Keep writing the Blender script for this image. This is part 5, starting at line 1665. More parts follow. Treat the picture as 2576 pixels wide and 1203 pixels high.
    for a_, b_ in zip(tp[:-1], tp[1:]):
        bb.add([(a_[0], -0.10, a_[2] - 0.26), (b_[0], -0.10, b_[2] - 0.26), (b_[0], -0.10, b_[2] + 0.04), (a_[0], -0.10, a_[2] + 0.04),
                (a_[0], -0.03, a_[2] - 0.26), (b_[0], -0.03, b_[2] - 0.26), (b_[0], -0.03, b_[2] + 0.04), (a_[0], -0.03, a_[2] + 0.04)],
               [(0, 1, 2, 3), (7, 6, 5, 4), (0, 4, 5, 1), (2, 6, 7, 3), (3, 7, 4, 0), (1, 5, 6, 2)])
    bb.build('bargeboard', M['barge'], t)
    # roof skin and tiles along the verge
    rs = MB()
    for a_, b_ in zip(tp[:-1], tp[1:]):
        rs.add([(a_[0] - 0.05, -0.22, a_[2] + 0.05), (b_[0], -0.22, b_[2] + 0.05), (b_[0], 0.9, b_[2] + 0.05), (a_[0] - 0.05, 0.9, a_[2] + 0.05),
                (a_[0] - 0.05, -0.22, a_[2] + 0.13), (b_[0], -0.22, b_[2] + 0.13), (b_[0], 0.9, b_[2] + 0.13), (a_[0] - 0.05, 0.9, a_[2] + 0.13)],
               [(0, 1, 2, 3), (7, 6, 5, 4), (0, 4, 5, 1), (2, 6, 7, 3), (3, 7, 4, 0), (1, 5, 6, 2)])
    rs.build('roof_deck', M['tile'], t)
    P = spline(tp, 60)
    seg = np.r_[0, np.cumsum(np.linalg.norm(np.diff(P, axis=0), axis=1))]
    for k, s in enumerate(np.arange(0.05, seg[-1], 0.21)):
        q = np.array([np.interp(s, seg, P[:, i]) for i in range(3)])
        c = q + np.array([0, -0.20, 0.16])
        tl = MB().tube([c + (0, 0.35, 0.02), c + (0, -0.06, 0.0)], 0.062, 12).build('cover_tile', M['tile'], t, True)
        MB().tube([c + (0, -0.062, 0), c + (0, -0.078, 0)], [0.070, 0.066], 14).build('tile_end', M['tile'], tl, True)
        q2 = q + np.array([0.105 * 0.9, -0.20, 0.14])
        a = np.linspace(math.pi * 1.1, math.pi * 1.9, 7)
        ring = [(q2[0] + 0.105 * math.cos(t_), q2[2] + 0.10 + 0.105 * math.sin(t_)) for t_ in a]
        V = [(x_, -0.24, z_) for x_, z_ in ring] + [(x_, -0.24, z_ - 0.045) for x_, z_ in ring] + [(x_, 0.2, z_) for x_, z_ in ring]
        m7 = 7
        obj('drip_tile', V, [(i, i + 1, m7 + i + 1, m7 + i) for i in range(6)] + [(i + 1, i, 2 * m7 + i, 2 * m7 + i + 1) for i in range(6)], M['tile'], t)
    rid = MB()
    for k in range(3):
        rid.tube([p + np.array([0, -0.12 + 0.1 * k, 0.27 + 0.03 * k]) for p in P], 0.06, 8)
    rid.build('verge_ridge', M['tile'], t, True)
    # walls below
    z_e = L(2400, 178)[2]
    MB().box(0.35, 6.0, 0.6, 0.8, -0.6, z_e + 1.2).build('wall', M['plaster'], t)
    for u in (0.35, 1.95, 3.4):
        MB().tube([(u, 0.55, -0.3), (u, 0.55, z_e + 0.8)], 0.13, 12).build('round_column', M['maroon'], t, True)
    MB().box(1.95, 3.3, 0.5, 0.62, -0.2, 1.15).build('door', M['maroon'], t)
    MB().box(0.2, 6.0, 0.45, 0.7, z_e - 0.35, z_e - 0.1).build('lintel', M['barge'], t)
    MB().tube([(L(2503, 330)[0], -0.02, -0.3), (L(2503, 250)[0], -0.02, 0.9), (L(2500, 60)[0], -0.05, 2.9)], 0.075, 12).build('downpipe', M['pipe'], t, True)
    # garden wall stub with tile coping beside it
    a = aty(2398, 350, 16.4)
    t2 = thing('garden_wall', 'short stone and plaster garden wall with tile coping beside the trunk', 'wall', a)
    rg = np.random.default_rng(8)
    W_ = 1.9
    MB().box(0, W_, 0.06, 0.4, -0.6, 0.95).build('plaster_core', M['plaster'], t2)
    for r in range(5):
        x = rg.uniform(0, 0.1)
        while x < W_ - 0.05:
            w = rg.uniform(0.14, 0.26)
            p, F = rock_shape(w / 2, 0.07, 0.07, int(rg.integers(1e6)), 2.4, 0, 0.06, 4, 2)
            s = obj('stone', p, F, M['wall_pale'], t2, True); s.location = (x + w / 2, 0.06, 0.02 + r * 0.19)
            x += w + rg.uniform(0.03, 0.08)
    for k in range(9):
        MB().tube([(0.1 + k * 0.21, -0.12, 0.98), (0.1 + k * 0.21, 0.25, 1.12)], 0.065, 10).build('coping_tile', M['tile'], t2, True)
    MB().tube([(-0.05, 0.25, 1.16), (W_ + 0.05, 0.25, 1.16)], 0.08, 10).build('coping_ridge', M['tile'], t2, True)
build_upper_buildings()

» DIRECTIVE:
Return the listing above word for word.

» TASK RESPONSE:
Keep writing the Blender script for this image. This is part 5, starting at line 1665. More parts follow. Treat the picture as 2576 pixels wide and 1203 pixels high.
    for a_, b_ in zip(tp[:-1], tp[1:]):
        bb.add([(a_[0], -0.10, a_[2] - 0.26), (b_[0], -0.10, b_[2] - 0.26), (b_[0], -0.10, b_[2] + 0.04), (a_[0], -0.10, a_[2] + 0.04),
                (a_[0], -0.03, a_[2] - 0.26), (b_[0], -0.03, b_[2] - 0.26), (b_[0], -0.03, b_[2] + 0.04), (a_[0], -0.03, a_[2] + 0.04)],
               [(0, 1, 2, 3), (7, 6, 5, 4), (0, 4, 5, 1), (2, 6, 7, 3), (3, 7, 4, 0), (1, 5, 6, 2)])
    bb.build('bargeboard', M['barge'], t)
    # roof skin and tiles along the verge
    rs = MB()
    for a_, b_ in zip(tp[:-1], tp[1:]):
        rs.add([(a_[0] - 0.05, -0.22, a_[2] + 0.05), (b_[0], -0.22, b_[2] + 0.05), (b_[0], 0.9, b_[2] + 0.05), (a_[0] - 0.05, 0.9, a_[2] + 0.05),
                (a_[0] - 0.05, -0.22, a_[2] + 0.13), (b_[0], -0.22, b_[2] + 0.13), (b_[0], 0.9, b_[2] + 0.13), (a_[0] - 0.05, 0.9, a_[2] + 0.13)],
               [(0, 1, 2, 3), (7, 6, 5, 4), (0, 4, 5, 1), (2, 6, 7, 3), (3, 7, 4, 0), (1, 5, 6, 2)])
    rs.build('roof_deck', M['tile'], t)
    P = spline(tp, 60)
    seg = np.r_[0, np.cumsum(np.linalg.norm(np.diff(P, axis=0), axis=1))]
    for k, s in enumerate(np.arange(0.05, seg[-1], 0.21)):
        q = np.array([np.interp(s, seg, P[:, i]) for i in range(3)])
        c = q + np.array([0, -0.20, 0.16])
        tl = MB().tube([c + (0, 0.35, 0.02), c + (0, -0.06, 0.0)], 0.062, 12).build('cover_tile', M['tile'], t, True)
        MB().tube([c + (0, -0.062, 0), c + (0, -0.078, 0)], [0.070, 0.066], 14).build('tile_end', M['tile'], tl, True)
        q2 = q + np.array([0.105 * 0.9, -0.20, 0.14])
        a = np.linspace(math.pi * 1.1, math.pi * 1.9, 7)
        ring = [(q2[0] + 0.105 * math.cos(t_), q2[2] + 0.10 + 0.105 * math.sin(t_)) for t_ in a]
        V = [(x_, -0.24, z_) for x_, z_ in ring] + [(x_, -0.24, z_ - 0.045) for x_, z_ in ring] + [(x_, 0.2, z_) for x_, z_ in ring]
        m7 = 7
        obj('drip_tile', V, [(i, i + 1, m7 + i + 1, m7 + i) for i in range(6)] + [(i + 1, i, 2 * m7 + i, 2 * m7 + i + 1) for i in range(6)], M['tile'], t)
    rid = MB()
    for k in range(3):
        rid.tube([p + np.array([0, -0.12 + 0.1 * k, 0.27 + 0.03 * k]) for p in P], 0.06, 8)
    rid.build('verge_ridge', M['tile'], t, True)
    # walls below
    z_e = L(2400, 178)[2]
    MB().box(0.35, 6.0, 0.6, 0.8, -0.6, z_e + 1.2).build('wall', M['plaster'], t)
    for u in (0.35, 1.95, 3.4):
        MB().tube([(u, 0.55, -0.3), (u, 0.55, z_e + 0.8)], 0.13, 12).build('round_column', M['maroon'], t, True)
    MB().box(1.95, 3.3, 0.5, 0.62, -0.2, 1.15).build('door', M['maroon'], t)
    MB().box(0.2, 6.0, 0.45, 0.7, z_e - 0.35, z_e - 0.1).build('lintel', M['barge'], t)
    MB().tube([(L(2503, 330)[0], -0.02, -0.3), (L(2503, 250)[0], -0.02, 0.9), (L(2500, 60)[0], -0.05, 2.9)], 0.075, 12).build('downpipe', M['pipe'], t, True)
    # garden wall stub with tile coping beside it
    a = aty(2398, 350, 16.4)
    t2 = thing('garden_wall', 'short stone and plaster garden wall with tile coping beside the trunk', 'wall', a)
    rg = np.random.default_rng(8)
    W_ = 1.9
    MB().box(0, W_, 0.06, 0.4, -0.6, 0.95).build('plaster_core', M['plaster'], t2)
    for r in range(5):
        x = rg.uniform(0, 0.1)
        while x < W_ - 0.05:
            w = rg.uniform(0.14, 0.26)
            p, F = rock_shape(w / 2, 0.07, 0.07, int(rg.integers(1e6)), 2.4, 0, 0.06, 4, 2)
            s = obj('stone', p, F, M['wall_pale'], t2, True); s.location = (x + w / 2, 0.06, 0.02 + r * 0.19)
            x += w + rg.uniform(0.03, 0.08)
    for k in range(9):
        MB().tube([(0.1 + k * 0.21, -0.12, 0.98), (0.1 + k * 0.21, 0.25, 1.12)], 0.065, 10).build('coping_tile', M['tile'], t2, True)
    MB().tube([(-0.05, 0.25, 1.16), (W_ + 0.05, 0.25, 1.16)], 0.08, 10).build('coping_ridge', M['tile'], t2, True)
build_upper_buildings()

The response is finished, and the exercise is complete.